#### Stated goal
Omit all pictures, then retype the data exactly as given.
* * *
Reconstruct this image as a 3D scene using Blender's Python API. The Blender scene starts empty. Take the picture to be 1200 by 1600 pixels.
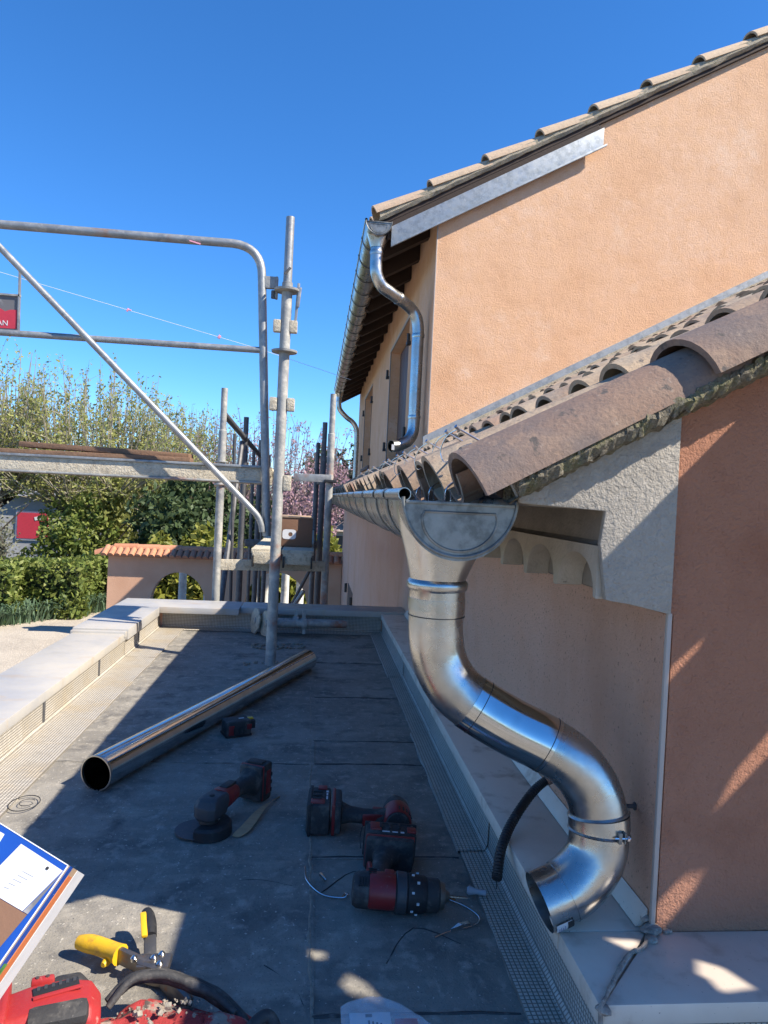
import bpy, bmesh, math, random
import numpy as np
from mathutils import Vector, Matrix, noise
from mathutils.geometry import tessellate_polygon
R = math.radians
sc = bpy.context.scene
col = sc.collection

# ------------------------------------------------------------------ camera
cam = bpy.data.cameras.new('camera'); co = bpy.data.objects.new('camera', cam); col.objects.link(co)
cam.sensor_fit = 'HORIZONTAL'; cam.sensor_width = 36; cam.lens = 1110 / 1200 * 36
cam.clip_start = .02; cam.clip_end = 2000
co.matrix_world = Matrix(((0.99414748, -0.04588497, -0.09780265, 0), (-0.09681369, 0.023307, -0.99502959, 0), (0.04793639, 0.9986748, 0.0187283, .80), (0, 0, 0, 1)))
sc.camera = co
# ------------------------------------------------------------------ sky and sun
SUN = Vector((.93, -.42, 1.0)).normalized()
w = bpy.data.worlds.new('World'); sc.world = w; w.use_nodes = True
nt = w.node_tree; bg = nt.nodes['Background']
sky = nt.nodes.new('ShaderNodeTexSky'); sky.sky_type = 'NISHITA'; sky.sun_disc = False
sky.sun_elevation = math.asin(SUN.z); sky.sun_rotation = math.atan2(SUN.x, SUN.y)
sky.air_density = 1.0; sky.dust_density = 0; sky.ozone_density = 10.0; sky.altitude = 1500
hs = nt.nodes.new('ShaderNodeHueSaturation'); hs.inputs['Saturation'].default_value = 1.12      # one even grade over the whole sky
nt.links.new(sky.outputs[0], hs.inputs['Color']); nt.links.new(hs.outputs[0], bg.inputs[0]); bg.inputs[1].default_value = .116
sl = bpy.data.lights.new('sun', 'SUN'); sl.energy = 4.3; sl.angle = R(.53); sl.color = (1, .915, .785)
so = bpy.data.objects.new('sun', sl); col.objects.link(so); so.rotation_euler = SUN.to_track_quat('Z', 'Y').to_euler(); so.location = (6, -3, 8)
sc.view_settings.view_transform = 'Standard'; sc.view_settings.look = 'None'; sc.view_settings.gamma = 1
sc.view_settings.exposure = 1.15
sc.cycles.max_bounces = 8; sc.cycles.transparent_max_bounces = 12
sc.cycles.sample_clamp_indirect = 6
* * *
#### Completed task
Reconstruct this image as a 3D scene using Blender's Python API. The Blender scene starts empty. Take the picture to be 1200 by 1600 pixels.
import bpy, bmesh, math, random
import numpy as np
from mathutils import Vector, Matrix, noise
from mathutils.geometry import tessellate_polygon
R = math.radians
sc = bpy.context.scene
col = sc.collection

# ------------------------------------------------------------------ camera
cam = bpy.data.cameras.new('camera'); co = bpy.data.objects.new('camera', cam); col.objects.link(co)
cam.sensor_fit = 'HORIZONTAL'; cam.sensor_width = 36; cam.lens = 1110 / 1200 * 36
cam.clip_start = .02; cam.clip_end = 2000
co.matrix_world = Matrix(((0.99414748, -0.04588497, -0.09780265, 0), (-0.09681369, 0.023307, -0.99502959, 0), (0.04793639, 0.9986748, 0.0187283, .80), (0, 0, 0, 1)))
sc.camera = co
# ------------------------------------------------------------------ sky and sun
SUN = Vector((.93, -.42, 1.0)).normalized()
w = bpy.data.worlds.new('World'); sc.world = w; w.use_nodes = True
nt = w.node_tree; bg = nt.nodes['Background']
sky = nt.nodes.new('ShaderNodeTexSky'); sky.sky_type = 'NISHITA'; sky.sun_disc = False
sky.sun_elevation = math.asin(SUN.z); sky.sun_rotation = math.atan2(SUN.x, SUN.y)
sky.air_density = 1.0; sky.dust_density = 0; sky.ozone_density = 10.0; sky.altitude = 1500
hs = nt.nodes.new('ShaderNodeHueSaturation'); hs.inputs['Saturation'].default_value = 1.12      # one even grade over the whole sky
nt.links.new(sky.outputs[0], hs.inputs['Color']); nt.links.new(hs.outputs[0], bg.inputs[0]); bg.inputs[1].default_value = .116
sl = bpy.data.lights.new('sun', 'SUN'); sl.energy = 4.3; sl.angle = R(.53); sl.color = (1, .915, .785)
so = bpy.data.objects.new('sun', sl); col.objects.link(so); so.rotation_euler = SUN.to_track_quat('Z', 'Y').to_euler(); so.location = (6, -3, 8)
sc.view_settings.view_transform = 'Standard'; sc.view_settings.look = 'None'; sc.view_settings.gamma = 1
sc.view_settings.exposure = 1.15
sc.cycles.max_bounces = 8; sc.cycles.transparent_max_bounces = 12
sc.cycles.sample_clamp_indirect = 6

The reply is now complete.